I think this is a classic example of wanting to patent “everything close to the actual invention,” and usually the patent examiner pushes back, and the claims get narrowed. Sometimes, the examiner doesn’t push back and the inventors get the very broad claims they submitted are granted (kind of like a dog catching the car). Now, they Mitsubishi needs to decide if they want to become patent trolls or if their business is in making and selling chemicals.
Oh yeah, Mitsubishi’s patent also expires in 2026 so depending on when you read this their invention will be part of the public domain soon and we will all be free to practice it.
The Takeaway
Patents. Can’t live with them and can’t live without them. When I used to work with in-house patent lawyers on patent prosecution the estimate of the cost was about $70-80k per patent in 2016. I suspect it’s closer to $100k now depending on the law firm and maybe even higher. Start-ups need to be strategic in what they patent, when they file, and how many they want to submit. If you aren’t careful you could spend $500k on lawyer fees in a year or two.
Investors, if things don’t work out with the start-up, patents allow you to at a minimum sell the patents to someone else. Maybe you get to re-coup part of your investment and you get to minimize the write down.
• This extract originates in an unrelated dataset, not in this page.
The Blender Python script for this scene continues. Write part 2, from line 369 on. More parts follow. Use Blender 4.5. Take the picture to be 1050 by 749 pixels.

In the short term the real winners seem to be the patent lawyers (lots of billable hours) and the litigators.
The long-term winners are the public.
Nice article Tony! I dealt with a few patent searches and learned very quickly you had to have deep pockets and a very fast business plan to even have a chance at making any money. That said, coders have it made because their program code falls under copyright mostly. Hardly any cost and a super long runway. No one saw that coming.
Thanks, Tony! Great summary of an often-obscure area!